January 8, 2010

A New Song

Today a committee of five of my colleagues gathered to judge the student entries in a Song Contest. The goal had been to elicit a song to be sung by the congregation of thousands that gather annually at our institution's winter conference.

We judged each song on these four criteria:
1. Support of the Conference theme
2. Strength of the lyrics
3. Integrity of the music
4. Singability for a general audience

The judges were unaware of author and composer's names.

What came out of our deliberations were the following shocking and realistic truths about the drought of creative lyric and melodic artistic expression in the current generation of young people. The following are short descriptions of factors we discovered in the pieces as we judged them:

wrong theme and focus
inappropriate thoughts and language for congregational singing
incomplete thoughts
text phrases that were nonsense
pointless lyrics
lyrics not elevated nor elevating
archaic and awkward language: "fervor," "fathom," "bosom," "inaugurated," "status," "traitor's stead," "allured," "whet my appetite," "burn the snake out from its hole," "sin the feces, I the fly."
lack of rhyme
incorrect word accents
unrememberable melody
pitch paucity (not enough variety of notes)
harmonic clashes / melodic cross relationships
obviously poor harmonic movement
musical illiteracy
notational incorrectness
lack of logical form (unity, variety, balance)
love song mentality
melodic range issues (too low / too high)
theological issues
lyric and melodic doodling for a bar-stool crooner

To say that young people today are unaware of the wealth of high language and melodic art is to put it lightly. I am always devastated to get no positive response from a group to an acquaintance with a standard hymn.

I sense no antagonism to the awesome body of hymnic resources. It's just that our congregations are choosing to go in another direction to the great distraction of those whose desire is to worship in the spirit of holiness.

Finely crafted and divinely inspired songwriting is a gift to the Church. Pray for artisans who will lead the Church out of its mindless music, faithless fashionistas, and sissy singing.

March 17, 2009

Two popular hymn-related, on-line sources

If you spend as much time doing hymnological things as I do you have undoubtedly run into two of the sites that will give running loops of music examples. For any hymntune you search and which these sites find you may immediately hear a digital playing of a 4-part (SATB, hymnbook-style) version.

One is The Oremus Hymnal at http://www.oremus.org/hymnal/ which is being migrated to WIKI format at http://hymnal.oremus.org/hwiki/index.php/Main_Page.

The other site is Cyber Hymnal (now known as NetHymnal) at http://www.cyberhymnal.org/.

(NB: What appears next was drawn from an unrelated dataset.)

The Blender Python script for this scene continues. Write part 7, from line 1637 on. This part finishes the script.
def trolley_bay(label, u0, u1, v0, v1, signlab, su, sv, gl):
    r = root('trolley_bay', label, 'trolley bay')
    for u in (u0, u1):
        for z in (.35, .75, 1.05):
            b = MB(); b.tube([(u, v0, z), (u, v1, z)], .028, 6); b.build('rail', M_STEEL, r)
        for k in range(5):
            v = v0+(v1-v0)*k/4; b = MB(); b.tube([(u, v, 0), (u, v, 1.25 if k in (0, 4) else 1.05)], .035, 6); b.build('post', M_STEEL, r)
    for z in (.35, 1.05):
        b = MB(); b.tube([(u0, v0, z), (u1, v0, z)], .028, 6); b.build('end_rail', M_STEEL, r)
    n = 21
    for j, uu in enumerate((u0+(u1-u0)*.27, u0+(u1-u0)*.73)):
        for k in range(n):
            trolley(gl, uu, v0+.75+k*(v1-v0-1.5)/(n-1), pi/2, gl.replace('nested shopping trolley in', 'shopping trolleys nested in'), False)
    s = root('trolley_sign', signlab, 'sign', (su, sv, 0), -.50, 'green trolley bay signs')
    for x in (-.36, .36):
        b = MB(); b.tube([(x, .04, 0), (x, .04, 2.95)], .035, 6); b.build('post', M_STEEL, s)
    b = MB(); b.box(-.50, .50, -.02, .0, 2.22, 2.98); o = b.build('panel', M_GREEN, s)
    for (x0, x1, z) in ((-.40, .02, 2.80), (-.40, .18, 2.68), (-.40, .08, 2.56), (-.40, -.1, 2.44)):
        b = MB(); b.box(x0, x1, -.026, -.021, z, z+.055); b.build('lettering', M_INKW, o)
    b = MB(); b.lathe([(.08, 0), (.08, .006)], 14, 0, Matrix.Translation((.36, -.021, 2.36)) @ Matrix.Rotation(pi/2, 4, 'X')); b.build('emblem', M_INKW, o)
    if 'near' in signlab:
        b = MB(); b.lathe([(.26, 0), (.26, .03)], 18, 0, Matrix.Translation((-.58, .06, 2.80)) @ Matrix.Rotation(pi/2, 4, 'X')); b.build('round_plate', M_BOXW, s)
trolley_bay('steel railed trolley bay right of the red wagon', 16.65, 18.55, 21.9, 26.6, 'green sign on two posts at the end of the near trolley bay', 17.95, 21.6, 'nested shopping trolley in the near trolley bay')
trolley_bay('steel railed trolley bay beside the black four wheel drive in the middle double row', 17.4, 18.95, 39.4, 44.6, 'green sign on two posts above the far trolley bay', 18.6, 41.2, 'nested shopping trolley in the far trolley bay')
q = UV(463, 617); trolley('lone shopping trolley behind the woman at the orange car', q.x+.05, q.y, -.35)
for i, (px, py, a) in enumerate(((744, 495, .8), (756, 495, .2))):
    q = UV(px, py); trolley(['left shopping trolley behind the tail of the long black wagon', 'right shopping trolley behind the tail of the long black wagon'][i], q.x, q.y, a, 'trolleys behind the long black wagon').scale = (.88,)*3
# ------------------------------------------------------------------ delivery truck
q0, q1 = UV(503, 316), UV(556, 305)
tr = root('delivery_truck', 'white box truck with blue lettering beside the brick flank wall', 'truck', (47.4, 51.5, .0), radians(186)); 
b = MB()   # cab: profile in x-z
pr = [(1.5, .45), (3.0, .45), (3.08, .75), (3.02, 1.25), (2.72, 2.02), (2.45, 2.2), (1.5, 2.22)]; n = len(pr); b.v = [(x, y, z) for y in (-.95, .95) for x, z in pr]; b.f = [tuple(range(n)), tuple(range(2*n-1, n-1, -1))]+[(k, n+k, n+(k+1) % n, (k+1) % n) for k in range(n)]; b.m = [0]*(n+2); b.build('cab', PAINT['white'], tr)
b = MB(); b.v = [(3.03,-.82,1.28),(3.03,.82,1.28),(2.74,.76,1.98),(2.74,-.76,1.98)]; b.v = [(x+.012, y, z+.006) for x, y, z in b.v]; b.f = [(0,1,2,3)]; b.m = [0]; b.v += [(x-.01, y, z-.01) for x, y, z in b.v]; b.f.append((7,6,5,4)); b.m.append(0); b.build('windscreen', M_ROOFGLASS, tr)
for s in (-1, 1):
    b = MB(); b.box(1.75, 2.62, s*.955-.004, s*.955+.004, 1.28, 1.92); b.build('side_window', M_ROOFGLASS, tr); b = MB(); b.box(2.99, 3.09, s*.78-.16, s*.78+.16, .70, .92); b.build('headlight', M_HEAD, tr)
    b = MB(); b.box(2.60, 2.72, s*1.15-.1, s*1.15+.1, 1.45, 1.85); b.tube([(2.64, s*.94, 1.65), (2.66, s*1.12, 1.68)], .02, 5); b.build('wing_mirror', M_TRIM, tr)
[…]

These two sites are very helpful with biographical information on authors and composers. There was the "annoying" part of the constantly looping hymntune playback at less-than-human expression and often with full tremulants.

If you are looking for source materials you will probably find them here.

March 13, 2009

Hymn resource

One of the best sources for hymnological study is the Calvin Hymnary Project http://www.hymnary.org/.

I use it every day to find texts, tunes, authors, composers, hymnals, meters . . . it's all there . . . like having a stack of hymnals and encyclopedias at my desk. I still do have a stack of hymnals that I'm using all the time . . . 18 at last count.

March 10, 2009

Singing to Live

Since April 2008 my daily "diet" has been psalms, hymns and spiritual songs. That was the month and year I began the consuming task of "engraving" over 400 songs for our proposed church hymnal.

As a school teacher there was no three-month summer vacation in 2008. The days were often twelve or even fourteen hours sitting at the computer inputting music. In fact, I worked on the project every day of Christmas vacation (even on the Chicago - Los Angeles - Chicago flights to visit family).

So why do I submit to this "torture" (as my chiropractor calls it)? Because I believe in congregational song and will give what I can to encourage its survival.